Alumni Group Looking to Reopen Saint Paul's College

Everything You Need to Know About Saint Pauls College

A group of consultants and alumni advocates from Saint Paul’s College are looking to re-open the HBCU that closed in 2013 due to financial strain and the loss of its accreditation.

In a letter obtained by the HBCU Digest, Southern Association of Colleges and Schools Commission on Colleges President Belle Wheelan wrote to members of the SPC4LIFE organization, a group that has inquired about the steps necessary to reinstate the school’s membership with the accrediting body upon its reopening.

SACSCOC accredits institutions and thus the college needs to have state authority to operate as an institution of higher education,” Wheelan wrote in a letter to the group last month. “Once it is established and has degree-granting authority from the state of Virginia, Saint Paul’s College must apply and follow the process to become a candidate and subsequently a member of SACSCOC.”

The private liberal arts HBCU in Lawrenceville, Va shuttered in 2013 following its removal as a SACSCOC member institution in 2012 for financial instability.
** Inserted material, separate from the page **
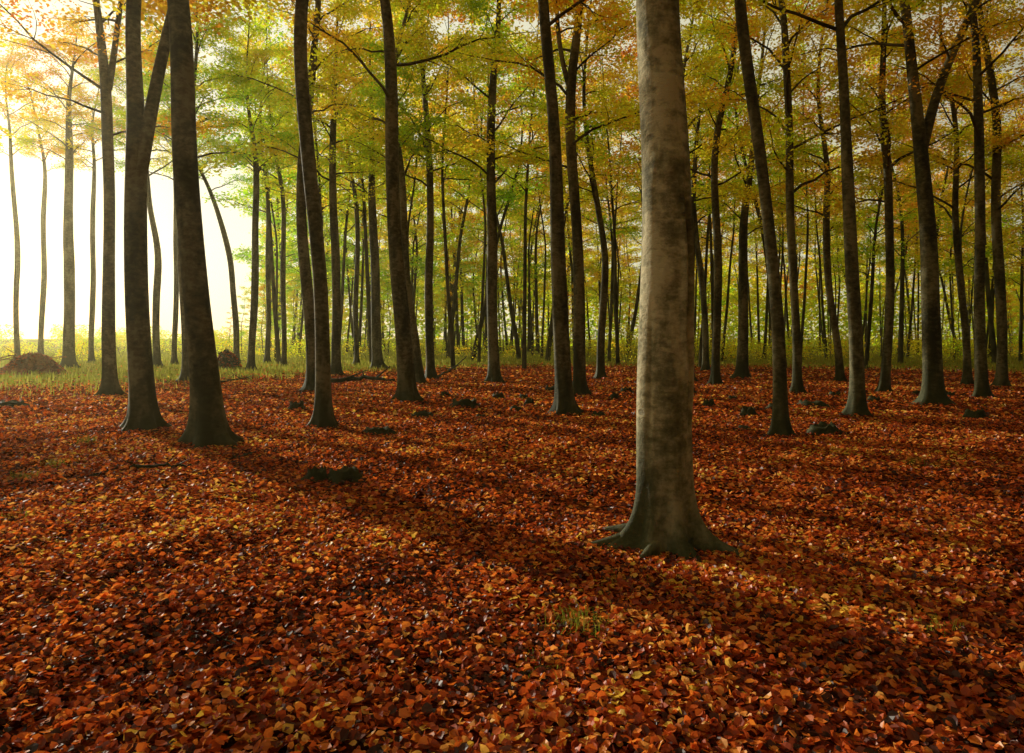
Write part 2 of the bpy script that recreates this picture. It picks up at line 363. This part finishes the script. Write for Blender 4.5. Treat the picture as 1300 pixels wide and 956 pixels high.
# unseen trees added outside the frame (left, right, behind) to shade the floor
def free_mesh(v,H,zb):
    rg=np.random.default_rng(500+v)
    P=[(0,0,-.2,.22),(.03,0,.8,.21),(rg.normal(0,.15),rg.normal(0,.15),4,.19),(rg.normal(0,.3),rg.normal(0,.3),8,.14)]
    mb=MB(); T=resample(extend(P,H,rg),.35); rf=flare_rf(v); tube(mb,T[:,:3],T[:,3],16,0,rf)
    crown(mb,T,H,zb,24,4.2,.15,26,rg,rad=.6)
    return mb.mesh('beech_mesh',MATS)
FM=[free_mesh(1,19,7),free_mesh(2,18,5.0),free_mesh(3,18,6.5)]
for q,(x,y,h,v) in enumerate([(-8.5,6.0,.6,0),(7.5,5.2,.5,1),(14,13,.55,2),(-4,-3.5,.5,0),(4.5,-4,.55,1),(12,1,.5,2),(18.5,19,.55,0),(0,-10,.5,1),(9,-7,.5,2),(-9,-1,.5,0),(-8,-9,.5,1),(15,-5,.5,2),(19,6,.5,0),(-3,-16,.5,1),(6,-15,.5,2),(24,14,.5,0),(-6.5,2.6,.5,0),
      (-17.6,16.2,.5,1),(-23.6,22.8,.55,1),(-23.6,17.6,.5,2),(-15.3,9.6,.6,1),(-20,12.5,.5,1),(-28,25,.5,1),(-27,20,.5,2)]):  # this sunward row is added out of view to darken the foreground
    o=bpy.data.objects.new('beech_tree',FM[v]); sc.collection.objects.link(o); o.location=(x,y,float(gh(x,y))); o.rotation_euler=(0,0,q*1.3); o.color=(h,0,0,1)

# main foreground beech
def main_tree():
    d=5.0; rg=np.random.default_rng(3)
    P=[px(848,725,72,d),px(846,660,72,d),px(840,600,69,d),px(838,520,67,d),px(842,450,64,d),px(849,370,61,d),px(850,260,61,d),px(844,150,63,d),px(836,60,57,d),px(829,0,52,d)]
    P=extend(P,20,rg,.06); P[10]=(*P[10][:3],P[9][3]*.93)
    T=resample(P,0.05)
    mb=MB()
    low=T[T[:,2]<7.5]; hi=T[T[:,2]>=7.3]
    def rf(th,z,R):
        e=np.exp(-np.maximum(z,0)/0.20)
        def lobe(c,w): dd=np.angle(np.exp(1j*(th-c))); return np.exp(-(dd/w)**2)
        A=1.2*lobe(math.radians(198),.30)+.85*lobe(math.radians(-28),.30)+.6*lobe(math.radians(-80),.28)+.6*lobe(math.radians(80),.4)+.5*lobe(math.radians(-125),.24)+.5*lobe(math.radians(140),.3)
        r=R*(1+e*(0.08+0.8*A)+1.35*A*np.exp(-np.maximum(z+.02,0)/.075))
        r*=1+0.03*np.sin(2*th+z*1.4)+0.018*np.sin(3*th-z*2.1+1)+0.012*np.sin(5*th+z*3.3)
        win=np.exp(-((z-1.75)/0.75)**4); c=-0.75+0.12*np.sin(z*2.2)+.05*np.sin(z*7)
        dd=np.angle(np.exp(1j*(th-c)))
        r-=win*(0.06*np.exp(-(dd/.08)**2)-0.026*np.exp(-((np.abs(dd)-.2)/.11)**2))
        c2=-2.45+0.1*np.sin(z*1.5); dd=np.angle(np.exp(1j*(th-c2)))
        r-=np.exp(-((z-1.2)/0.5)**4)*0.012*np.exp(-(dd/.09)**2)
        for (kt,kz,ka,ks) in [(-1.9,2.75,.03,.09),(-1.1,3.35,.02,.07),(-1.7,1.95,.018,.06),(-1.35,1.25,.016,.05),(-2.3,3.6,.02,.09)]:
            dq=np.angle(np.exp(1j*(th-kt)))*0.19
            rr=np.hypot(dq,(z-kz)*1.3)
            r+=ka*np.exp(-(rr/ks)**2)-ka*.8*np.exp(-(rr/(ks*.35))**2)
        return r
    tube(mb,low[:,:3],low[:,3],140,0,rf); tube(mb,hi[::5,:3],hi[::5,3],24,0)
    x0,y0=T[0,0],d
    for az,L,r0 in [(198,.5,.075),(-28,.4,.065),(235,.36,.05),(-80,.3,.05),(75,.5,.06),(140,.5,.05)]:
        a=math.radians(az); q=np.linspace(0,1,14)
        ax=a+0.3*np.sin(q*2.2+az)
        xs=x0+np.cumsum(np.cos(ax))*(L/14)+.22*math.cos(a); ys=y0+np.cumsum(np.sin(ax))*(L/14)+.22*math.sin(a)
        zs=gh(xs,ys)+0.075*(1-q)**1.5-0.02*q
        tube(mb,np.stack([xs,ys,zs],-1),r0*(1-.7*q),10,0)
    crown(mb,T,20,8.5,24,4.2,.13,30,rg,k=6,rad=.55)
    o=mb.obj('beech_tree',[M_barkmain,M_leaf,M_far]); o.color=(.55,0,0,1)
main_tree()

# ---------------------------------------------------------------- distant forest (instanced)
coll=bpy.data.objects.new('distant_forest',None); sc.collection.objects.link(coll)
vars_=[]
for v in range(8):
    rg=np.random.default_rng(40+v); hi=v>=4; H=rg.uniform(17,20) if hi else rg.uniform(14,19); r=rg.uniform(.07,.15)
    lean=rg.normal(0,.5,2)
    P=[(0,0,-.2,r*1.25),(0,0,.4,r*1.05),(lean[0]*.5,lean[1]*.5,3,r*.95),(lean[0],lean[1],7,r*.75)]
    mb=MB(); T=resample(extend(P,H,rg),.5); tube(mb,T[:,:3],T[:,3],8,2)
    crown(mb,T,H,rg.uniform(7.0,7.8) if hi else rg.uniform(2.8,4.5),19,3.4,.18,11 if hi else 14,rg,sec=4,k=4,rad=.62)
    vars_.append(mb.mesh('distant_beech_mesh',MATS))
rg=np.random.default_rng(77); placed=[]; tries=0
def inst(x,y,v,sx,u):
    o=bpy.data.objects.new('beech',vars_[v]); sc.collection.objects.link(o); o.parent=coll
    o.location=(x,y,float(gh(x,y))); o.rotation_euler=(0,0,rg.uniform(0,6.28)); o.scale=(sx,sx,sx)
    o.color=(float(np.clip(rg.normal(.42 if abs(u+.2)>.2 else .28,.16),.0,.85)),0,0,1)
while len(placed)<240 and tries<16000:
    tries+=1
    y=rg.uniform(33,115); x=rg.uniform(-.6,1.0)*y
    u=x/y; S=sunward(x,y)
    if S>40 and u<-.36: continue
    if any((x-a)**2+(y-b)**2<(3.0+0.014*y)**2 for a,b in placed): continue
    placed.append((x,y))
    inst(x,y,rg.integers(4)+(4 if 14<S<46 else 0),rg.uniform(.92,1.12)*(1+max(0,min(S,46)-20)*.011),u)
ns=0
while ns<120:
    y=rg.uniform(50,105); u=rg.uniform(-.42,.95); x=u*y; S=sunward(x,y)
    if 20<S<45: continue
    ns+=1; inst(x,y,rg.integers(4),rg.uniform(.25,.5),u)
# the wood continues behind and to the right, unseen; added to block horizon skylight
nb=0
while nb<110:
    x=rg.uniform(-45,55); y=rg.uniform(-50,30)
    if sunward(x,y)>-9 or math.hypot(x,y)<11 or (y>0 and abs(x)<.8*y+3): continue
    nb+=1; inst(x,y,rg.integers(4),rg.uniform(.8,1.1),0)

# ---------------------------------------------------------------- undergrowth & far hedge
def shrub_mass(name,n_c,yr,ur,hr,leaf,lpc,hue,seed,sz=(1.2,.8)):
    rg=np.random.default_rng(seed); mb=MB()
    y=rg.uniform(*yr,n_c); x=rg.uniform(*ur,n_c)*y; h=rg.uniform(*hr,n_c)
    C=np.repeat(np.stack([x,y,gh(x,y)],-1),lpc,0); hh=np.repeat(h,lpc); m=len(C)
    q=rg.uniform(0,1,m)**.7
    w=np.repeat(rg.uniform(.6,1.2,n_c)*sz[0],lpc)*(1.05-.55*q)
    a=rg.uniform(0,6.28,m); r_=w*np.sqrt(rg.uniform(.2,1,m))
    C=C+np.stack([r_*np.cos(a),r_*np.sin(a),q*hh],-1)
    leaves(mb,C,leaf,1,.9,rg)
    for i_ in range(min(n_c,160)):
        for _ in range(3):
            a=rg.uniform(0,6.28); t=np.linspace(0,1,4)[:,None]
            tube(mb,np.array([x[i_],y[i_],-.05])+t*np.array([math.cos(a)*.5,math.sin(a)*.5,h[i_]*.9]),[.015,.012,.01,.006],3,0)
    o=mb.obj(name,[M_far,M_leaf]); o.color=(hue,0,0,1)
shrub_mass('undergrowth_shrubs',200,(44,80),(-.75,.95),(.6,2.0),.13,160,.5,5)
shrub_mass('undergrowth_shrubs',120,(40,70),(.1,.95),(.8,2.4),.13,160,.5,6)
shrub_mass('hedgerow',220,(118,140),(-.36,1.1),(9,20),.75,300,.36,8,(4.5,2))
shrub_mass('hedgerow',60,(120,135),(-1.1,-.2),(2,4.5),.36,260,.4,9,(3.5,2))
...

The campus was sold in 2017 to a China-based investment group for $12 million, which included ownership of the college’s facilities and more than 100 acres of land.

The campus has been targeted for various development projects a city and federal levels. A year after closing, federal immigration officials apologized for and canceled plans to use the campus as a sheltering complex for undocumented children who immigrated with families across the Mexico-United States border.

That same year, Pan-African Activist Umar Johnson publicly raised money to purchase the institution but was unsuccessful in securing the property.

In 2020, officials in Brunswick County, Va announced a task force to examine mixed commercial and cultural use opportunities for the land and facilities.

If re-opened, Saint Paul’s would be the third HBCU in recent years to seek reaccreditation, following efforts from Morris Brown College in Atlanta and Knoxville College in Knoxville, Tenn., which earlier this year announced a pipeline partnership with the University of Tennessee.